What is asked: Reproduce the data in its entirety, exactly as supplied.

Supplied data:
---

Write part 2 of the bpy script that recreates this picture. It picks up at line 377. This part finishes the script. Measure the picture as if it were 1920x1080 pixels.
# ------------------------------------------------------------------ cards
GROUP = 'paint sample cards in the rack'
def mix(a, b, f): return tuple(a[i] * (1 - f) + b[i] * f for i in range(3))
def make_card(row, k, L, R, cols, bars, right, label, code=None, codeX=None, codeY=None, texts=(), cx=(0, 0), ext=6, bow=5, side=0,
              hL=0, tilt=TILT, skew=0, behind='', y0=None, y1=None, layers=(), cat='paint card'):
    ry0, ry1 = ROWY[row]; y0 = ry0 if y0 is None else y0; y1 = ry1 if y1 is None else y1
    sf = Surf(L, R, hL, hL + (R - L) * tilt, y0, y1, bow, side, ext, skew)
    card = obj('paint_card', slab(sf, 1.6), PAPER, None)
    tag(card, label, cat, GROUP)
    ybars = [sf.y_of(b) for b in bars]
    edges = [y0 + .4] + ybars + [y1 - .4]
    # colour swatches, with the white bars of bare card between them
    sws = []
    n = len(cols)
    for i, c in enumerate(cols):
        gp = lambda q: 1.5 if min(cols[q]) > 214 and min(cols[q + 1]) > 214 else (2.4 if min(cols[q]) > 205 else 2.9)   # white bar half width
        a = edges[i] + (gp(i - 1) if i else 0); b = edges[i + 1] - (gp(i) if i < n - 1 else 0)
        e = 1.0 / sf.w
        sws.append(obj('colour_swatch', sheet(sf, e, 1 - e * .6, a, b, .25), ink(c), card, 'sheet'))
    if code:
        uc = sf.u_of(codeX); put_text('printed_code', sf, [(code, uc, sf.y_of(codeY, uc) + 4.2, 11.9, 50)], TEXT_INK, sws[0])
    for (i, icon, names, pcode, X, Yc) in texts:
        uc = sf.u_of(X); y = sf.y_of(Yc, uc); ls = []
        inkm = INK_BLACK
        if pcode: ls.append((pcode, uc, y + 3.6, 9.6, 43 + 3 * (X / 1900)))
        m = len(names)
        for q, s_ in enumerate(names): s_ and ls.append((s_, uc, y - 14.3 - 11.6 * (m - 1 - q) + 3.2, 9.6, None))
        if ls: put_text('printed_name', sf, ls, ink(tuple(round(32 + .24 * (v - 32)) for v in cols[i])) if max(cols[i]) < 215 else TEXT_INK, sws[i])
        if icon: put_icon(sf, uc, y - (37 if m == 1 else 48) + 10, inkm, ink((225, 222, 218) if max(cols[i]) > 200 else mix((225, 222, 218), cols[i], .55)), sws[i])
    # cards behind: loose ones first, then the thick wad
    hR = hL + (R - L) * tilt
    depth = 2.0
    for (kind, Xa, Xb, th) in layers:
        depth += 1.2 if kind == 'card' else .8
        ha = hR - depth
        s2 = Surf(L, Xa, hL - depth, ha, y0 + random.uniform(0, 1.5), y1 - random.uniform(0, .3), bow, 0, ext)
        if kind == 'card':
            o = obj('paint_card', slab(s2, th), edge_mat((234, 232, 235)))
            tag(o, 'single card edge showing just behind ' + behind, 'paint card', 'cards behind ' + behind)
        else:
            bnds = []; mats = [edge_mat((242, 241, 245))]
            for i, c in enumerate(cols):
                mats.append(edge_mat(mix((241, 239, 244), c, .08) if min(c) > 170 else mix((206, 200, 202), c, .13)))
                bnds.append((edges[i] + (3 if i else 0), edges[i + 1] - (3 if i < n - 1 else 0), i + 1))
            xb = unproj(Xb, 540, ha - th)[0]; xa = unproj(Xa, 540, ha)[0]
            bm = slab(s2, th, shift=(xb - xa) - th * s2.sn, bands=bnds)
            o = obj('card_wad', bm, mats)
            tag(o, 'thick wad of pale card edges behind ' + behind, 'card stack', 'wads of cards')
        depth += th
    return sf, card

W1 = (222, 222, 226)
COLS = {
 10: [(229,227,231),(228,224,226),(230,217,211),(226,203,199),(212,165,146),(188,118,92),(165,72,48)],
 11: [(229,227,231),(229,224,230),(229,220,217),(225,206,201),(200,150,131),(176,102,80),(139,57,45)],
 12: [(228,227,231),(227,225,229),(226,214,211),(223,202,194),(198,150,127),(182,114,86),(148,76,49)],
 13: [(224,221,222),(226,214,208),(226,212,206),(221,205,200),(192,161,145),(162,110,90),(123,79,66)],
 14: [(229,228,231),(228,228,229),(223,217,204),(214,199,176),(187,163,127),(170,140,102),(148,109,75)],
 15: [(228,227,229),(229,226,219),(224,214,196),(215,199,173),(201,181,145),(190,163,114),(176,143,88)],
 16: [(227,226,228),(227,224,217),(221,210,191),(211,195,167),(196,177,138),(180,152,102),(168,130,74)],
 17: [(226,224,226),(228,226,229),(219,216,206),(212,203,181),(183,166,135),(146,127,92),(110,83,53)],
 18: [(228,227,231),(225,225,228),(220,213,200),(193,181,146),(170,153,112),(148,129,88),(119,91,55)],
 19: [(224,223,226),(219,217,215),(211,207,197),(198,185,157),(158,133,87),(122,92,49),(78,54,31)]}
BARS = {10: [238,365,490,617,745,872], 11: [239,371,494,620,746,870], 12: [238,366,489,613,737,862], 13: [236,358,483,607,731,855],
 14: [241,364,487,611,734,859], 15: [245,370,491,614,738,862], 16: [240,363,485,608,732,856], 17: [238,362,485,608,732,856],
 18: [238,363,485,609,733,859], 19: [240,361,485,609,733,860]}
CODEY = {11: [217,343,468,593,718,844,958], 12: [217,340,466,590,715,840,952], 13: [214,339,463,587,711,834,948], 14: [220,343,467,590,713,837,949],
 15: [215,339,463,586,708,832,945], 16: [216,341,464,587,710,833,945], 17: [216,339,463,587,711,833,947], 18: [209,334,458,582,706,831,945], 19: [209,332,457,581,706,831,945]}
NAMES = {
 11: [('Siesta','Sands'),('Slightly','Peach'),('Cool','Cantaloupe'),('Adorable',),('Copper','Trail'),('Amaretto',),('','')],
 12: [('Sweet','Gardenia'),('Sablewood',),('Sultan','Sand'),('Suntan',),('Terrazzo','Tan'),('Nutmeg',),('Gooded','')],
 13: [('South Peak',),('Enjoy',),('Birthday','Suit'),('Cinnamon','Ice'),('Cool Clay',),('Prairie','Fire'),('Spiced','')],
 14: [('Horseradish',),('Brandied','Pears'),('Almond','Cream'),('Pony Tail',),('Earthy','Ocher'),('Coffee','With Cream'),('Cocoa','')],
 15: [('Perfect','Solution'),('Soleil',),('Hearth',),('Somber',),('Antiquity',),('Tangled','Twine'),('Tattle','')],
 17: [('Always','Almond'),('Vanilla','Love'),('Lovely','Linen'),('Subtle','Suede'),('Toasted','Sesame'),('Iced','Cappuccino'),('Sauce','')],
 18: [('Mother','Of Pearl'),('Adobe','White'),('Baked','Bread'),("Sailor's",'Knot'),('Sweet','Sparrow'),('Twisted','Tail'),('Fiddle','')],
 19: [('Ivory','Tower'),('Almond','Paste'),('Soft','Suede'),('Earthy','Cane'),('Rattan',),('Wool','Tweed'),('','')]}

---

Task output:
Write part 2 of the bpy script that recreates this picture. It picks up at line 377. This part finishes the script. Measure the picture as if it were 1920x1080 pixels.
# ------------------------------------------------------------------ cards
GROUP = 'paint sample cards in the rack'
def mix(a, b, f): return tuple(a[i] * (1 - f) + b[i] * f for i in range(3))
def make_card(row, k, L, R, cols, bars, right, label, code=None, codeX=None, codeY=None, texts=(), cx=(0, 0), ext=6, bow=5, side=0,
              hL=0, tilt=TILT, skew=0, behind='', y0=None, y1=None, layers=(), cat='paint card'):
    ry0, ry1 = ROWY[row]; y0 = ry0 if y0 is None else y0; y1 = ry1 if y1 is None else y1
    sf = Surf(L, R, hL, hL + (R - L) * tilt, y0, y1, bow, side, ext, skew)
    card = obj('paint_card', slab(sf, 1.6), PAPER, None)
    tag(card, label, cat, GROUP)
    ybars = [sf.y_of(b) for b in bars]
    edges = [y0 + .4] + ybars + [y1 - .4]
    # colour swatches, with the white bars of bare card between them
    sws = []
    n = len(cols)
    for i, c in enumerate(cols):
        gp = lambda q: 1.5 if min(cols[q]) > 214 and min(cols[q + 1]) > 214 else (2.4 if min(cols[q]) > 205 else 2.9)   # white bar half width
        a = edges[i] + (gp(i - 1) if i else 0); b = edges[i + 1] - (gp(i) if i < n - 1 else 0)
        e = 1.0 / sf.w
        sws.append(obj('colour_swatch', sheet(sf, e, 1 - e * .6, a, b, .25), ink(c), card, 'sheet'))
    if code:
        uc = sf.u_of(codeX); put_text('printed_code', sf, [(code, uc, sf.y_of(codeY, uc) + 4.2, 11.9, 50)], TEXT_INK, sws[0])
    for (i, icon, names, pcode, X, Yc) in texts:
        uc = sf.u_of(X); y = sf.y_of(Yc, uc); ls = []
        inkm = INK_BLACK
        if pcode: ls.append((pcode, uc, y + 3.6, 9.6, 43 + 3 * (X / 1900)))
        m = len(names)
        for q, s_ in enumerate(names): s_ and ls.append((s_, uc, y - 14.3 - 11.6 * (m - 1 - q) + 3.2, 9.6, None))
        if ls: put_text('printed_name', sf, ls, ink(tuple(round(32 + .24 * (v - 32)) for v in cols[i])) if max(cols[i]) < 215 else TEXT_INK, sws[i])
        if icon: put_icon(sf, uc, y - (37 if m == 1 else 48) + 10, inkm, ink((225, 222, 218) if max(cols[i]) > 200 else mix((225, 222, 218), cols[i], .55)), sws[i])
    # cards behind: loose ones first, then the thick wad
    hR = hL + (R - L) * tilt
    depth = 2.0
    for (kind, Xa, Xb, th) in layers:
        depth += 1.2 if kind == 'card' else .8
        ha = hR - depth
        s2 = Surf(L, Xa, hL - depth, ha, y0 + random.uniform(0, 1.5), y1 - random.uniform(0, .3), bow, 0, ext)
        if kind == 'card':
            o = obj('paint_card', slab(s2, th), edge_mat((234, 232, 235)))
            tag(o, 'single card edge showing just behind ' + behind, 'paint card', 'cards behind ' + behind)
        else:
            bnds = []; mats = [edge_mat((242, 241, 245))]
            for i, c in enumerate(cols):
                mats.append(edge_mat(mix((241, 239, 244), c, .08) if min(c) > 170 else mix((206, 200, 202), c, .13)))
                bnds.append((edges[i] + (3 if i else 0), edges[i + 1] - (3 if i < n - 1 else 0), i + 1))
            xb = unproj(Xb, 540, ha - th)[0]; xa = unproj(Xa, 540, ha)[0]
            bm = slab(s2, th, shift=(xb - xa) - th * s2.sn, bands=bnds)
            o = obj('card_wad', bm, mats)
            tag(o, 'thick wad of pale card edges behind ' + behind, 'card stack', 'wads of cards')
        depth += th
    return sf, card

W1 = (222, 222, 226)
COLS = {
 10: [(229,227,231),(228,224,226),(230,217,211),(226,203,199),(212,165,146),(188,118,92),(165,72,48)],
 11: [(229,227,231),(229,224,230),(229,220,217),(225,206,201),(200,150,131),(176,102,80),(139,57,45)],
 12: [(228,227,231),(227,225,229),(226,214,211),(223,202,194),(198,150,127),(182,114,86),(148,76,49)],
 13: [(224,221,222),(226,214,208),(226,212,206),(221,205,200),(192,161,145),(162,110,90),(123,79,66)],
 14: [(229,228,231),(228,228,229),(223,217,204),(214,199,176),(187,163,127),(170,140,102),(148,109,75)],
 15: [(228,227,229),(229,226,219),(224,214,196),(215,199,173),(201,181,145),(190,163,114),(176,143,88)],
 16: [(227,226,228),(227,224,217),(221,210,191),(211,195,167),(196,177,138),(180,152,102),(168,130,74)],
 17: [(226,224,226),(228,226,229),(219,216,206),(212,203,181),(183,166,135),(146,127,92),(110,83,53)],
 18: [(228,227,231),(225,225,228),(220,213,200),(193,181,146),(170,153,112),(148,129,88),(119,91,55)],
 19: [(224,223,226),(219,217,215),(211,207,197),(198,185,157),(158,133,87),(122,92,49),(78,54,31)]}
BARS = {10: [238,365,490,617,745,872], 11: [239,371,494,620,746,870], 12: [238,366,489,613,737,862], 13: [236,358,483,607,731,855],
 14: [241,364,487,611,734,859], 15: [245,370,491,614,738,862], 16: [240,363,485,608,732,856], 17: [238,362,485,608,732,856],
 18: [238,363,485,609,733,859], 19: [240,361,485,609,733,860]}
CODEY = {11: [217,343,468,593,718,844,958], 12: [217,340,466,590,715,840,952], 13: [214,339,463,587,711,834,948], 14: [220,343,467,590,713,837,949],
 15: [215,339,463,586,708,832,945], 16: [216,341,464,587,710,833,945], 17: [216,339,463,587,711,833,947], 18: [209,334,458,582,706,831,945], 19: [209,332,457,581,706,831,945]}
NAMES = {
 11: [('Siesta','Sands'),('Slightly','Peach'),('Cool','Cantaloupe'),('Adorable',),('Copper','Trail'),('Amaretto',),('','')],
 12: [('Sweet','Gardenia'),('Sablewood',),('Sultan','Sand'),('Suntan',),('Terrazzo','Tan'),('Nutmeg',),('Gooded','')],
 13: [('South Peak',),('Enjoy',),('Birthday','Suit'),('Cinnamon','Ice'),('Cool Clay',),('Prairie','Fire'),('Spiced','')],
 14: [('Horseradish',),('Brandied','Pears'),('Almond','Cream'),('Pony Tail',),('Earthy','Ocher'),('Coffee','With Cream'),('Cocoa','')],
 15: [('Perfect','Solution'),('Soleil',),('Hearth',),('Somber',),('Antiquity',),('Tangled','Twine'),('Tattle','')],
 17: [('Always','Almond'),('Vanilla','Love'),('Lovely','Linen'),('Subtle','Suede'),('Toasted','Sesame'),('Iced','Cappuccino'),('Sauce','')],
 18: [('Mother','Of Pearl'),('Adobe','White'),('Baked','Bread'),("Sailor's",'Knot'),('Sweet','Sparrow'),('Twisted','Tail'),('Fiddle','')],
 19: [('Ivory','Tower'),('Almond','Paste'),('Soft','Suede'),('Earthy','Cane'),('Rattan',),('Wool','Tweed'),('','')]}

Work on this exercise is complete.